Outro ponto defendido pela CNT é que a entrada em vigor da reforma seja mais célere do que os textos estão prevendo (10 anos!). A CNT deseja apenas uma vacatio legis, de um ano. Além da burocracia duplicada, há realmente o risco de que dois sistemas rodando simultaneamente tragam sobreposições ou bitributação?

 

Se a solução que eventualmente venha a ser adotada pode já nascer velha diante da nova economia e sociedade, não faz sentido uma transição longa. E ignora a realidade, por exemplo, que a maioria dos estados brasileiros unificou a alíquota do ICMS e a implantou em poucos meses, sem maior atenção de especialistas e da mídia.

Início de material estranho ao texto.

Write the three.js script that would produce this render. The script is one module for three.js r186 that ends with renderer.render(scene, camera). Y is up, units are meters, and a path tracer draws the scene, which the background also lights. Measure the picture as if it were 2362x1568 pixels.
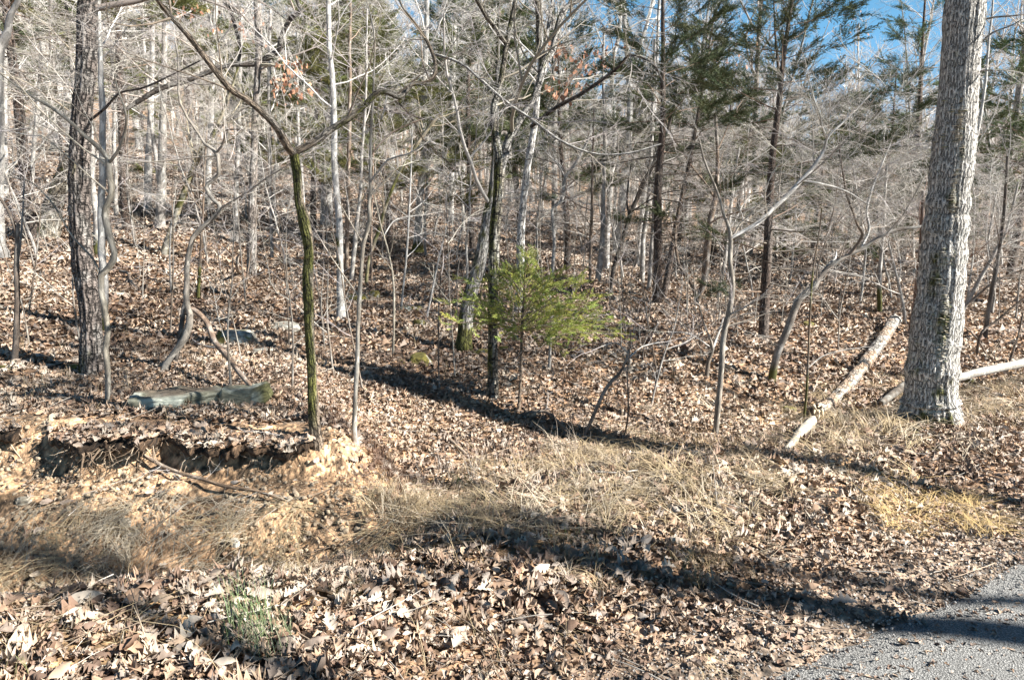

De certa forma, anteciparam e já adotaram a essência da proposta do IBS e quase sem qualquer transição.

 

Finalmente, um ponto sensível é a conversão em créditos dos gastos em combustíveis (principal insumo, fora mão de obra). A Confederação preocupa-se com o mecanismo monofásico e a dificuldade de se habilitar ao crédito. Esse temor procede? O senhor tem algum pensamento sobre a mecânica do creditamento?

 

Sim, esse é um aspecto tão ou mais sensível do que a alíquota em si. Se for seguido o padrão mundial e adotada uma solução geral de que todos os bens são debitados na venda e creditados em sua compra, a questão-chave passa a ser a adoção de alíquota zero (e não a isenção), o registro do crédito e, no caso de seu acúmulo, a devolução pelo fisco, como fazem em todo mundo. Isso está longe de ser uma prática recorrente no Brasil quando tratamos de empresas. Para se ter certeza de que a regra será adotada pela adoção de um IVA geral, com alíquota unificada, que certamente levará a forte acúmulo de crédito, o recomendável seria começar a restituir os saldos credores dos impostos vigentes. No lugar de promessas, é preciso demonstração concreta e antecipada à reforma.

 

O senhor vislumbra uma reforma do sistema tributário em que haja expressiva melhoria do ambiente de negócios e da produtividade?

 

A digitalização radical seria a melhor forma e a mais imediata de melhorar o ambiente de negócios. Diante da nova realidade econômica e social, seria melhor investir mais em práticas do que em leis.

 

Dá para fazer uma reforma dessa envergadura sem propor um novo pacto federativo?

 

Não. O pacto federativo da Constituição de 1988 se deu em torno do sistema tributário. Até se pode reformar o sistema, mas será preciso fazê-lo junto com um acordo federativo. O ambiente político é propício para negociação.